Apprehending people and then denying any knowledge about them has in recent decades become an established practice for governments across Southasia, especially during counter-insurgency operations. Indeed, with the 25th annual International Day of the Disappeared taking place on 30 August, the situation looks almost as bad as anytime over the past quarter-century, with disappearances taking place on a regular basis in several parts of the region. Moreover, there is hardly any accountability, and impunity remains rampant essentially everywhere.

In Sri Lanka, more than 30,000 people (most likely the largest number per capita in Southasia) are thought to have disappeared over the past two decades. In India's Punjab, thousands of secret cremations of individuals killed in police custody throughout the 1980s have been uncovered in just a single district. Numerous others are known to have disappeared in Punjab, as well as in Kashmir, Andhra Pradesh, the Northeast and, most recently, in Chhattisgarh. Since the peak of the insurgency in Kashmir in 1989, some 7000 people have been disappeared at the hands of Indian security forces, according to local activists.

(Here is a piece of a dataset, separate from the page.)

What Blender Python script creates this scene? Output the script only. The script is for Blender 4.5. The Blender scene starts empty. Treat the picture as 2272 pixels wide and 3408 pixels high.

In Pakistan, an increase of disappearances has taken place since October 2001, as hundreds have gone missing in the context of counter-insurgency measures in the US-led 'war on terror', including through renditions to US authorities. Unrest in Balochistan and Sindh over the past several years, meanwhile, has also resulted in hundreds of disappearances of Baloch and Sindhi nationalists. In Nepal, around 900 people are now estimated to have disappeared at the hands of the security forces, in addition to around 300 at the hands of Maoist rebels over the course of the decade-long civil war. Even in Bhutan, the UN records that five people were reported as disappeared. In Afghanistan, meanwhile, possibly tens of thousands are thought to have been disappeared at the hands of different armed entities over the years of conflict, though exact figures are impossible to come by. Finally, in Bangladesh, a few disappearances were reported during the violence in the Chittagong Hill Tracts in the 1980s, besides those who went missing during the 1971 War of Liberation. It is notable, however, that disappearances have not been a feature of state repression in Bangladesh.

Constricted activism
Of course, violations are not taking place in a political vacuum. Amid the large number of politically driven insurgencies in Southasia, rebel groups have not shrunk from utilising disappearance as a tactic. However, governments have been responsible for by far the largest number of persons who have gone missing. State apparatuses across the region continue to fail to address reports of disappearances, and very few perpetrators have ever been brought to justice anywhere – a fact that can be argued as leading directly to the continuation of such abuses. This has left a significant burden on civil society to respond to and maintain pressure on governments and other violators. At the same time, though, the civil-society reaction itself has sometimes been difficult.